4Q21 results and 4th interim gross DPU of 12.6sen (FY21: 33.6sen) were above our expectations. FY21 earnings was encouraged by stronger retail revenue and stable office rental income but offset by weaker performance at Mandarin Oriental. We adjust lower our FY22/23E forecasts by 3%/1%, but nudge up our DDM-TP by 21 sen to MYR7.14. We expect FY22E earnings will continue to be supported by stable office segment and recovery of retail and hotel segments. We U/G to BUY on recent share price weakness.

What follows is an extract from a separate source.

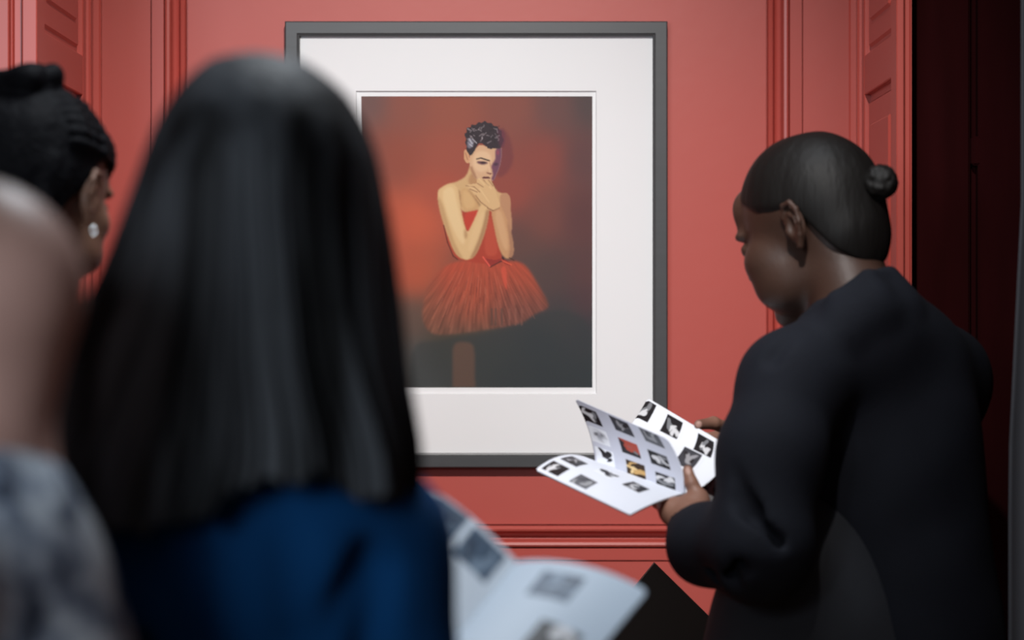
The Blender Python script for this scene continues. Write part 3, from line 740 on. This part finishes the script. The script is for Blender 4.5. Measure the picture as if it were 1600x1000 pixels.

4Q21 lifted by mall and hotel

4Q21 core net profit was MYR191.6m (+24% YoY, +41% QoQ). FY21 core earnings was MYR617.1m (-1.8% YoY), accounting for 105%/103% of our and consensus’ full-year forecasts. YoY, 4Q21 core earnings was supported by the resilient segments of: (i) office, as all office towers were 100%- tenanted, and (ii) retail, where Suria KLCC provided lower rental assistance, coupled with higher advertising income attributed by better footfall and retailers’ turnover. These segments’ core pretax profit grew 3% and 34% YoY respectively. Mandarin Oriental’s pre-tax loss narrowed 36% YoY from higher occupancy of 29% (4Q20: 15%) and better performance in F&B revenue. YTD FY21 average room rate increased 10% YoY to MYR638.

Minor earnings tweak

We reduce our FY22/23E forecasts by 3%/1% after adjusting for full-year FY21 results and one-off Cukai Makmur (i.e. higher tax rate for Suria KLCC). Subsequently, we roll forward our DDM valuation base year to FY22 – resulting in a revised TP of MYR7.14 (+21sen).

Recovery momentum

We believe FY22 earnings would continue to be supported by the resilient office towers which are on long-term and triple net leases; as well as lower rental assistance to Suria KLCC’s tenants from increasing footfall. Meanwhile, Mandarin Oriental is anticipated to recover at a slower pace, focussing on local market.